__REQUIREMENTS__.
Make an exact copy of all the records.

══ EXERCISE INPUT ══

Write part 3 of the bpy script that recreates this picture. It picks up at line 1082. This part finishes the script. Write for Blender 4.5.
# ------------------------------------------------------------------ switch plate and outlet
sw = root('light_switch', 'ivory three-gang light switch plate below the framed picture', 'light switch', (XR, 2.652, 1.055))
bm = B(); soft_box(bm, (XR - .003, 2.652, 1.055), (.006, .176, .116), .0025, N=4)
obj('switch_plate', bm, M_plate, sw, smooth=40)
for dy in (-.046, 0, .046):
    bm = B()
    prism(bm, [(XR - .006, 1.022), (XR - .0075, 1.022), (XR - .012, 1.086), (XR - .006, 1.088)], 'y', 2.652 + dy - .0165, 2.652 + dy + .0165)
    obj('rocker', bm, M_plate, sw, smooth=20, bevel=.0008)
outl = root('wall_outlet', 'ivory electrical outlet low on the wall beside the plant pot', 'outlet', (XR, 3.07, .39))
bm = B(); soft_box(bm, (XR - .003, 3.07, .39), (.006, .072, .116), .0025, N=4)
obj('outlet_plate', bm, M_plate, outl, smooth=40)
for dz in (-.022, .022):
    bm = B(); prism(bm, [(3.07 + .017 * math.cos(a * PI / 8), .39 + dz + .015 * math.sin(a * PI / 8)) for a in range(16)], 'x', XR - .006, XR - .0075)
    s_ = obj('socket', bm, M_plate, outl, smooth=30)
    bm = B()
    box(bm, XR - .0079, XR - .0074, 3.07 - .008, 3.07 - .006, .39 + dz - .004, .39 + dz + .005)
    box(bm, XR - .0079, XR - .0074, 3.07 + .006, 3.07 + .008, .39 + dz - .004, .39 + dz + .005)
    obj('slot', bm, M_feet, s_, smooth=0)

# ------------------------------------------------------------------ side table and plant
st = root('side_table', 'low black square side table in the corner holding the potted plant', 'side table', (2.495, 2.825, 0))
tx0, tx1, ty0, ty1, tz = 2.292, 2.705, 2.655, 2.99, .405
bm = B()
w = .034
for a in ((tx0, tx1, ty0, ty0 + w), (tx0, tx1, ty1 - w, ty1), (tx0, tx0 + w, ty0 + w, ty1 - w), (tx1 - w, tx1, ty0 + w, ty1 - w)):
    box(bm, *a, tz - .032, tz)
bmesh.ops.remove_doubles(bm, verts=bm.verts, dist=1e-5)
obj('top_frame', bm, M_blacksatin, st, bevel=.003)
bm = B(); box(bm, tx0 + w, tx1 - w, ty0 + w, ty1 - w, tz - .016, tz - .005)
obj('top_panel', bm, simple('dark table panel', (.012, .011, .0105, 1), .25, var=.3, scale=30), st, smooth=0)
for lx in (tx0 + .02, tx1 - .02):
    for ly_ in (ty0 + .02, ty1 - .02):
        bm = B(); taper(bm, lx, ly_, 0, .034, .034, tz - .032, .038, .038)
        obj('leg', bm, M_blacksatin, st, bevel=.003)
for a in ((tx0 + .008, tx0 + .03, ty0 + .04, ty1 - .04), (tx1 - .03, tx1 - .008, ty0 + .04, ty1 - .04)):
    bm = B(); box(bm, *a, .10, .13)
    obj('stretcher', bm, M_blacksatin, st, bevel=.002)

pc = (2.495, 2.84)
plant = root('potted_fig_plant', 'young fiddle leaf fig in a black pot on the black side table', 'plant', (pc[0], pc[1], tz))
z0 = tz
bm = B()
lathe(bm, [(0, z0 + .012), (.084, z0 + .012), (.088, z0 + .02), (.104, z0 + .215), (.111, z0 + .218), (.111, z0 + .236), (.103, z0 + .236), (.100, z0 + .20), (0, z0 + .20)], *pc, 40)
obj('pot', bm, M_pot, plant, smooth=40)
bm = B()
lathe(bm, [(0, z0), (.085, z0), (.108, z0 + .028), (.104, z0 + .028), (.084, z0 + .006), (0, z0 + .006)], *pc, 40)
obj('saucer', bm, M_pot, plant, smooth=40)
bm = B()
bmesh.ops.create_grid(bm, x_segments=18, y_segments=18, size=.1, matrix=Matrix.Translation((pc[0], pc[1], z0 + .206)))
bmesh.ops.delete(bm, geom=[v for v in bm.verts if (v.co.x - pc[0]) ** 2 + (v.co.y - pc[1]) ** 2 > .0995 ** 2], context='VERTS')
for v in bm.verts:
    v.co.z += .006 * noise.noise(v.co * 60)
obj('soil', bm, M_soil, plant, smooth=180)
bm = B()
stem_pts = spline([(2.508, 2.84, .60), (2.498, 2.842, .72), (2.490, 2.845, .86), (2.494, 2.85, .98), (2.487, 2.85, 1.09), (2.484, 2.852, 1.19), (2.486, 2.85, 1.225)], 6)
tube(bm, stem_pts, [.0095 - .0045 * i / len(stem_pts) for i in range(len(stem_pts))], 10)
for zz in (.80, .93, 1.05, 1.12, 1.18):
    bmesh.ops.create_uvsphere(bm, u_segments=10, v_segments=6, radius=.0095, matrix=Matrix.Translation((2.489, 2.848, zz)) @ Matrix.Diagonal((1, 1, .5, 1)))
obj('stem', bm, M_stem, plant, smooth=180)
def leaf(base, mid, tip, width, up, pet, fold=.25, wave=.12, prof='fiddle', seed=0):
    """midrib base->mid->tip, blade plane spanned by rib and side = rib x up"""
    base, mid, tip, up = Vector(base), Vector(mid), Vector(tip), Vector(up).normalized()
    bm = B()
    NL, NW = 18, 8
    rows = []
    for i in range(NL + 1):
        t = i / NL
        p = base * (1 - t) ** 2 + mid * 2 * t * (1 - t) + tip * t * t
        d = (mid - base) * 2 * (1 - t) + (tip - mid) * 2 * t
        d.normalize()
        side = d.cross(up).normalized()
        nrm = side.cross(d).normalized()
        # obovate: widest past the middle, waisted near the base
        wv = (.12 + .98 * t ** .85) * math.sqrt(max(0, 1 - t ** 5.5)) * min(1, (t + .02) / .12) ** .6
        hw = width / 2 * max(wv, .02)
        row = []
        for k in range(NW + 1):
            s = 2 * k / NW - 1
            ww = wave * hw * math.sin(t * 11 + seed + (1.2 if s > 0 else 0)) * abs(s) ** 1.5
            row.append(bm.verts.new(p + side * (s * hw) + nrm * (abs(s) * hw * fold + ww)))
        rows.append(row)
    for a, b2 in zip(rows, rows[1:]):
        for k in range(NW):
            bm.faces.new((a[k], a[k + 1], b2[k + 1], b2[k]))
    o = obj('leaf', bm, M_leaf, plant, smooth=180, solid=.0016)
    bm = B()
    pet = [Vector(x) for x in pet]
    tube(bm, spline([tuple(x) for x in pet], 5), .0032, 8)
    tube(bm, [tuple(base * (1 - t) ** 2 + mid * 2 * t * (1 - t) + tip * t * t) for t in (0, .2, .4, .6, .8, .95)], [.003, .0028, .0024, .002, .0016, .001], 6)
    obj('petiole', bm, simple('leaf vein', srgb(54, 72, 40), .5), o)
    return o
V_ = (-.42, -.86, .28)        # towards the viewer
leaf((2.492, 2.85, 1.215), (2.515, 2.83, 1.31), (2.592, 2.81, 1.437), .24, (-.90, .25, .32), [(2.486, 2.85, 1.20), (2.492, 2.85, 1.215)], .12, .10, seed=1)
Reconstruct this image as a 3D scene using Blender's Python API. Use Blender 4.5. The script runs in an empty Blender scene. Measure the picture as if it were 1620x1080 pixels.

═══

__RESPONSE BELOW__.
Write part 3 of the bpy script that recreates this picture. It picks up at line 1082. This part finishes the script. Write for Blender 4.5.
# ------------------------------------------------------------------ switch plate and outlet
sw = root('light_switch', 'ivory three-gang light switch plate below the framed picture', 'light switch', (XR, 2.652, 1.055))
bm = B(); soft_box(bm, (XR - .003, 2.652, 1.055), (.006, .176, .116), .0025, N=4)
obj('switch_plate', bm, M_plate, sw, smooth=40)
for dy in (-.046, 0, .046):
    bm = B()
    prism(bm, [(XR - .006, 1.022), (XR - .0075, 1.022), (XR - .012, 1.086), (XR - .006, 1.088)], 'y', 2.652 + dy - .0165, 2.652 + dy + .0165)
    obj('rocker', bm, M_plate, sw, smooth=20, bevel=.0008)
outl = root('wall_outlet', 'ivory electrical outlet low on the wall beside the plant pot', 'outlet', (XR, 3.07, .39))
bm = B(); soft_box(bm, (XR - .003, 3.07, .39), (.006, .072, .116), .0025, N=4)
obj('outlet_plate', bm, M_plate, outl, smooth=40)
for dz in (-.022, .022):
    bm = B(); prism(bm, [(3.07 + .017 * math.cos(a * PI / 8), .39 + dz + .015 * math.sin(a * PI / 8)) for a in range(16)], 'x', XR - .006, XR - .0075)
    s_ = obj('socket', bm, M_plate, outl, smooth=30)
    bm = B()
    box(bm, XR - .0079, XR - .0074, 3.07 - .008, 3.07 - .006, .39 + dz - .004, .39 + dz + .005)
    box(bm, XR - .0079, XR - .0074, 3.07 + .006, 3.07 + .008, .39 + dz - .004, .39 + dz + .005)
    obj('slot', bm, M_feet, s_, smooth=0)

# ------------------------------------------------------------------ side table and plant
st = root('side_table', 'low black square side table in the corner holding the potted plant', 'side table', (2.495, 2.825, 0))
tx0, tx1, ty0, ty1, tz = 2.292, 2.705, 2.655, 2.99, .405
bm = B()
w = .034
for a in ((tx0, tx1, ty0, ty0 + w), (tx0, tx1, ty1 - w, ty1), (tx0, tx0 + w, ty0 + w, ty1 - w), (tx1 - w, tx1, ty0 + w, ty1 - w)):
    box(bm, *a, tz - .032, tz)
bmesh.ops.remove_doubles(bm, verts=bm.verts, dist=1e-5)
obj('top_frame', bm, M_blacksatin, st, bevel=.003)
bm = B(); box(bm, tx0 + w, tx1 - w, ty0 + w, ty1 - w, tz - .016, tz - .005)
obj('top_panel', bm, simple('dark table panel', (.012, .011, .0105, 1), .25, var=.3, scale=30), st, smooth=0)
for lx in (tx0 + .02, tx1 - .02):
    for ly_ in (ty0 + .02, ty1 - .02):
        bm = B(); taper(bm, lx, ly_, 0, .034, .034, tz - .032, .038, .038)
        obj('leg', bm, M_blacksatin, st, bevel=.003)
for a in ((tx0 + .008, tx0 + .03, ty0 + .04, ty1 - .04), (tx1 - .03, tx1 - .008, ty0 + .04, ty1 - .04)):
    bm = B(); box(bm, *a, .10, .13)
    obj('stretcher', bm, M_blacksatin, st, bevel=.002)

pc = (2.495, 2.84)
plant = root('potted_fig_plant', 'young fiddle leaf fig in a black pot on the black side table', 'plant', (pc[0], pc[1], tz))
z0 = tz
bm = B()
lathe(bm, [(0, z0 + .012), (.084, z0 + .012), (.088, z0 + .02), (.104, z0 + .215), (.111, z0 + .218), (.111, z0 + .236), (.103, z0 + .236), (.100, z0 + .20), (0, z0 + .20)], *pc, 40)
obj('pot', bm, M_pot, plant, smooth=40)
bm = B()
lathe(bm, [(0, z0), (.085, z0), (.108, z0 + .028), (.104, z0 + .028), (.084, z0 + .006), (0, z0 + .006)], *pc, 40)
obj('saucer', bm, M_pot, plant, smooth=40)
bm = B()
bmesh.ops.create_grid(bm, x_segments=18, y_segments=18, size=.1, matrix=Matrix.Translation((pc[0], pc[1], z0 + .206)))
bmesh.ops.delete(bm, geom=[v for v in bm.verts if (v.co.x - pc[0]) ** 2 + (v.co.y - pc[1]) ** 2 > .0995 ** 2], context='VERTS')
for v in bm.verts:
    v.co.z += .006 * noise.noise(v.co * 60)
obj('soil', bm, M_soil, plant, smooth=180)
bm = B()
stem_pts = spline([(2.508, 2.84, .60), (2.498, 2.842, .72), (2.490, 2.845, .86), (2.494, 2.85, .98), (2.487, 2.85, 1.09), (2.484, 2.852, 1.19), (2.486, 2.85, 1.225)], 6)
tube(bm, stem_pts, [.0095 - .0045 * i / len(stem_pts) for i in range(len(stem_pts))], 10)
for zz in (.80, .93, 1.05, 1.12, 1.18):
    bmesh.ops.create_uvsphere(bm, u_segments=10, v_segments=6, radius=.0095, matrix=Matrix.Translation((2.489, 2.848, zz)) @ Matrix.Diagonal((1, 1, .5, 1)))
obj('stem', bm, M_stem, plant, smooth=180)
def leaf(base, mid, tip, width, up, pet, fold=.25, wave=.12, prof='fiddle', seed=0):
    """midrib base->mid->tip, blade plane spanned by rib and side = rib x up"""
    base, mid, tip, up = Vector(base), Vector(mid), Vector(tip), Vector(up).normalized()
    bm = B()
    NL, NW = 18, 8
    rows = []
    for i in range(NL + 1):
        t = i / NL
        p = base * (1 - t) ** 2 + mid * 2 * t * (1 - t) + tip * t * t
        d = (mid - base) * 2 * (1 - t) + (tip - mid) * 2 * t
        d.normalize()
        side = d.cross(up).normalized()
        nrm = side.cross(d).normalized()
        # obovate: widest past the middle, waisted near the base
        wv = (.12 + .98 * t ** .85) * math.sqrt(max(0, 1 - t ** 5.5)) * min(1, (t + .02) / .12) ** .6
        hw = width / 2 * max(wv, .02)
        row = []
        for k in range(NW + 1):
            s = 2 * k / NW - 1
            ww = wave * hw * math.sin(t * 11 + seed + (1.2 if s > 0 else 0)) * abs(s) ** 1.5
            row.append(bm.verts.new(p + side * (s * hw) + nrm * (abs(s) * hw * fold + ww)))
        rows.append(row)
    for a, b2 in zip(rows, rows[1:]):
        for k in range(NW):
            bm.faces.new((a[k], a[k + 1], b2[k + 1], b2[k]))
    o = obj('leaf', bm, M_leaf, plant, smooth=180, solid=.0016)
    bm = B()
    pet = [Vector(x) for x in pet]
    tube(bm, spline([tuple(x) for x in pet], 5), .0032, 8)
    tube(bm, [tuple(base * (1 - t) ** 2 + mid * 2 * t * (1 - t) + tip * t * t) for t in (0, .2, .4, .6, .8, .95)], [.003, .0028, .0024, .002, .0016, .001], 6)
    obj('petiole', bm, simple('leaf vein', srgb(54, 72, 40), .5), o)
    return o
V_ = (-.42, -.86, .28)        # towards the viewer
leaf((2.492, 2.85, 1.215), (2.515, 2.83, 1.31), (2.592, 2.81, 1.437), .24, (-.90, .25, .32), [(2.486, 2.85, 1.20), (2.492, 2.85, 1.215)], .12, .10, seed=1)
Reconstruct this image as a 3D scene using Blender's Python API. Use Blender 4.5. The script runs in an empty Blender scene. Measure the picture as if it were 1620x1080 pixels.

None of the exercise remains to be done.